**Task details**.
Using the entries shown below, output the line containing "What Blender Python", the line containing "from mathutils import Matrix, Vector, noise", and every line between them, exactly. Pictures are omitted.
** Start Listed entries **
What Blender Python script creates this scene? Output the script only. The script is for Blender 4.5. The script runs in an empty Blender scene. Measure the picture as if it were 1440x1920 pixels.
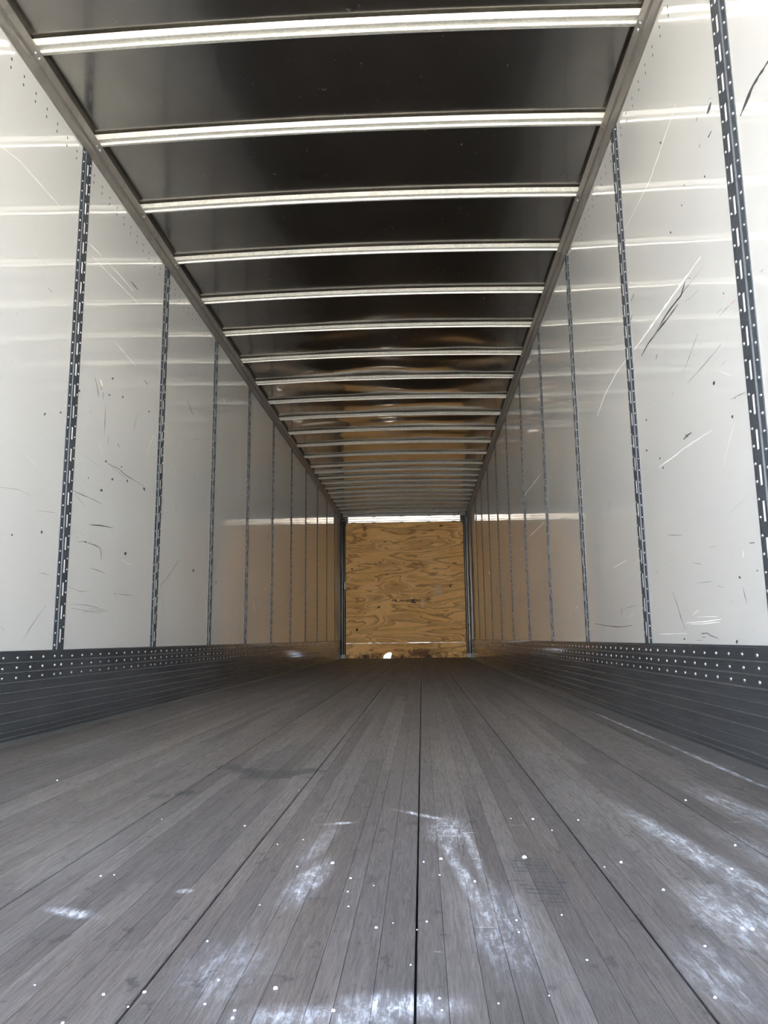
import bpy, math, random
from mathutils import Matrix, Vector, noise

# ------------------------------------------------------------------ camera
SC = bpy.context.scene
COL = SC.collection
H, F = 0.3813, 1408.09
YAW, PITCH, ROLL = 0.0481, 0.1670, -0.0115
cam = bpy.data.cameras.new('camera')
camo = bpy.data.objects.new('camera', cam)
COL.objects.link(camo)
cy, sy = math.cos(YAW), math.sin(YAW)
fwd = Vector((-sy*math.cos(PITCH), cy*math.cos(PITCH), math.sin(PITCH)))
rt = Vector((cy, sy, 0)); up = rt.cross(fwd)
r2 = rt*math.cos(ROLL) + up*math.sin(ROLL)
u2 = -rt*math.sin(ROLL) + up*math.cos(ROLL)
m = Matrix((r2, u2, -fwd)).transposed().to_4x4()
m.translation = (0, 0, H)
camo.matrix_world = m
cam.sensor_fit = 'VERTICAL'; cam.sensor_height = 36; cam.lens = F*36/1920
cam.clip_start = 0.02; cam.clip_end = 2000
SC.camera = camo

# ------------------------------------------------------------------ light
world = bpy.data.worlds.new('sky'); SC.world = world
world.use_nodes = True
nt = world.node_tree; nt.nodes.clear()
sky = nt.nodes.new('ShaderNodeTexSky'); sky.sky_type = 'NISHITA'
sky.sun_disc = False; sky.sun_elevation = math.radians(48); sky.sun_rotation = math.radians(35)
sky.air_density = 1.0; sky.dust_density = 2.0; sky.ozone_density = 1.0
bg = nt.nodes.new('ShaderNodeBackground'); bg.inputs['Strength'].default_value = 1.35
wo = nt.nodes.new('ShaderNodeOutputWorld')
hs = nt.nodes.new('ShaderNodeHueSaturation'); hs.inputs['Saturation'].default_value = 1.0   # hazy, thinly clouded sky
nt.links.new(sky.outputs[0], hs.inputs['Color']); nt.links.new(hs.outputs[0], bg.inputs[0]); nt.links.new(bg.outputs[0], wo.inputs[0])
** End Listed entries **
** Start Listed entries **
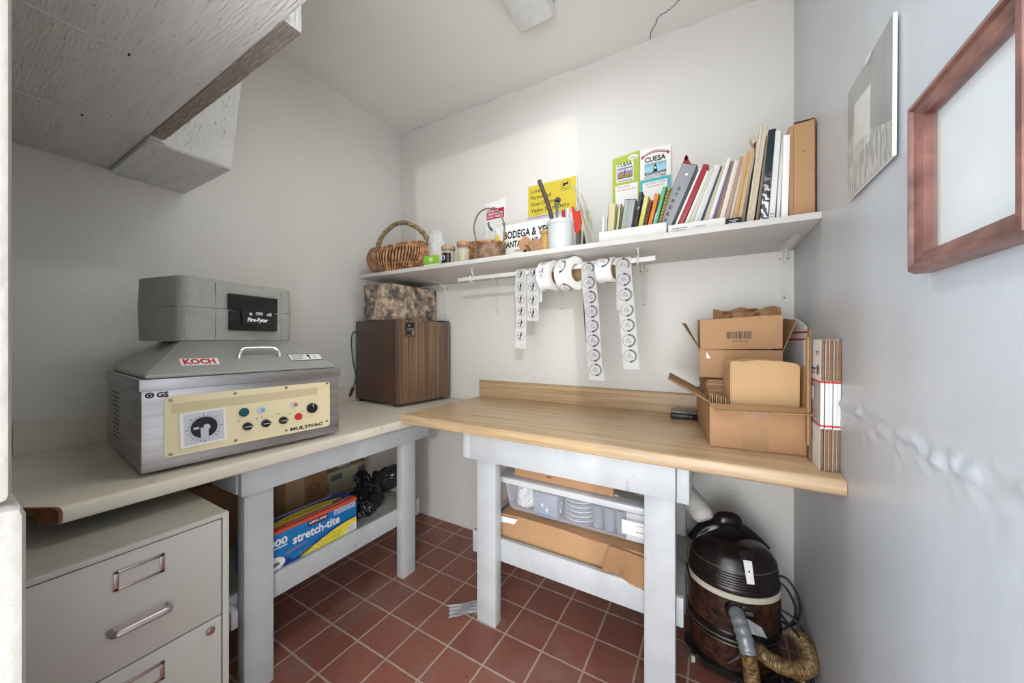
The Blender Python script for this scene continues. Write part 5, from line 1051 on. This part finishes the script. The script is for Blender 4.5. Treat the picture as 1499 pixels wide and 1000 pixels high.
** End Listed entries **
**Answer for this exercise**.
What Blender Python script creates this scene? Output the script only. The script is for Blender 4.5. The script runs in an empty Blender scene. Measure the picture as if it were 1440x1920 pixels.
import bpy, math, random
from mathutils import Matrix, Vector, noise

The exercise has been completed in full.